-- Short exercise --
Write the data out again, exactly as given.

-- Data provided --

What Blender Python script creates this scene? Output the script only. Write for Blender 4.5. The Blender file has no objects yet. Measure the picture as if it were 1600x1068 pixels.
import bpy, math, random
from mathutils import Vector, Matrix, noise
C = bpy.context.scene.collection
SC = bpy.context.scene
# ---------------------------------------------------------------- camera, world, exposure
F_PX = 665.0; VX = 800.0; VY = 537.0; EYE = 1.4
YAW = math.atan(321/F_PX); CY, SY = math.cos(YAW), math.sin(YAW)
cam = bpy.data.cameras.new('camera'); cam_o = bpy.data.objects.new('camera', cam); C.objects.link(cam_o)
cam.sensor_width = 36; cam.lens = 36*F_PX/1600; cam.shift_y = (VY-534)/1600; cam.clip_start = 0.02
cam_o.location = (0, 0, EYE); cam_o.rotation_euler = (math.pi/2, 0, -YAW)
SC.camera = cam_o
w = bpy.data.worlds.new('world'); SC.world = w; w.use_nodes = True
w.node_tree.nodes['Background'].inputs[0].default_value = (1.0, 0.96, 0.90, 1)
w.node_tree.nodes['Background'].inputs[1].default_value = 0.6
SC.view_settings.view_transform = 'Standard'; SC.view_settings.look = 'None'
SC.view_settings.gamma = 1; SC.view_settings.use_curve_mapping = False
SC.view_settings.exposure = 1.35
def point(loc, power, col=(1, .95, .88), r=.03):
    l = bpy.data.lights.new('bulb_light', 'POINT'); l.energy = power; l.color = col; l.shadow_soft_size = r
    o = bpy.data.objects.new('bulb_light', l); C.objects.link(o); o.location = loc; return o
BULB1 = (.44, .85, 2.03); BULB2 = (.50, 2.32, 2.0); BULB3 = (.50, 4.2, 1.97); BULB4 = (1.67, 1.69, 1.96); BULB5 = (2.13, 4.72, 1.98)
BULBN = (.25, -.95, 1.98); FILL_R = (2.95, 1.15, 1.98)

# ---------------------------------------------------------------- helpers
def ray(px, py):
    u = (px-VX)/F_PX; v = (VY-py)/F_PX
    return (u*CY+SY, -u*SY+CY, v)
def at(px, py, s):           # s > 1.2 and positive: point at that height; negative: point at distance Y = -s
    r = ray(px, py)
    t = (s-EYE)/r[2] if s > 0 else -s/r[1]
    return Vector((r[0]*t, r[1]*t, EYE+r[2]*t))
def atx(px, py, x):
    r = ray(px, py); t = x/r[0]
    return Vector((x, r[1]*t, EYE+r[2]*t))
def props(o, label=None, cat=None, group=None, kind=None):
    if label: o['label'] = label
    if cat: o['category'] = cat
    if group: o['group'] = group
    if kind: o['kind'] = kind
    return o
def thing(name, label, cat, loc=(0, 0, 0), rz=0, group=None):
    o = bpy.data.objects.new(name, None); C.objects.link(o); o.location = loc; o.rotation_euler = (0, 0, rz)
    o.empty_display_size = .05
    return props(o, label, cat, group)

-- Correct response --
What Blender Python script creates this scene? Output the script only. Write for Blender 4.5. The Blender file has no objects yet. Measure the picture as if it were 1600x1068 pixels.
import bpy, math, random
from mathutils import Vector, Matrix, noise
C = bpy.context.scene.collection
SC = bpy.context.scene
# ---------------------------------------------------------------- camera, world, exposure
F_PX = 665.0; VX = 800.0; VY = 537.0; EYE = 1.4
YAW = math.atan(321/F_PX); CY, SY = math.cos(YAW), math.sin(YAW)
cam = bpy.data.cameras.new('camera'); cam_o = bpy.data.objects.new('camera', cam); C.objects.link(cam_o)
cam.sensor_width = 36; cam.lens = 36*F_PX/1600; cam.shift_y = (VY-534)/1600; cam.clip_start = 0.02
cam_o.location = (0, 0, EYE); cam_o.rotation_euler = (math.pi/2, 0, -YAW)
SC.camera = cam_o
w = bpy.data.worlds.new('world'); SC.world = w; w.use_nodes = True
w.node_tree.nodes['Background'].inputs[0].default_value = (1.0, 0.96, 0.90, 1)
w.node_tree.nodes['Background'].inputs[1].default_value = 0.6
SC.view_settings.view_transform = 'Standard'; SC.view_settings.look = 'None'
SC.view_settings.gamma = 1; SC.view_settings.use_curve_mapping = False
SC.view_settings.exposure = 1.35
def point(loc, power, col=(1, .95, .88), r=.03):
    l = bpy.data.lights.new('bulb_light', 'POINT'); l.energy = power; l.color = col; l.shadow_soft_size = r
    o = bpy.data.objects.new('bulb_light', l); C.objects.link(o); o.location = loc; return o
BULB1 = (.44, .85, 2.03); BULB2 = (.50, 2.32, 2.0); BULB3 = (.50, 4.2, 1.97); BULB4 = (1.67, 1.69, 1.96); BULB5 = (2.13, 4.72, 1.98)
BULBN = (.25, -.95, 1.98); FILL_R = (2.95, 1.15, 1.98)

# ---------------------------------------------------------------- helpers
def ray(px, py):
    u = (px-VX)/F_PX; v = (VY-py)/F_PX
    return (u*CY+SY, -u*SY+CY, v)
def at(px, py, s):           # s > 1.2 and positive: point at that height; negative: point at distance Y = -s
    r = ray(px, py)
    t = (s-EYE)/r[2] if s > 0 else -s/r[1]
    return Vector((r[0]*t, r[1]*t, EYE+r[2]*t))
def atx(px, py, x):
    r = ray(px, py); t = x/r[0]
    return Vector((x, r[1]*t, EYE+r[2]*t))
def props(o, label=None, cat=None, group=None, kind=None):
    if label: o['label'] = label
    if cat: o['category'] = cat
    if group: o['group'] = group
    if kind: o['kind'] = kind
    return o
def thing(name, label, cat, loc=(0, 0, 0), rz=0, group=None):
    o = bpy.data.objects.new(name, None); C.objects.link(o); o.location = loc; o.rotation_euler = (0, 0, rz)
    o.empty_display_size = .05
    return props(o, label, cat, group)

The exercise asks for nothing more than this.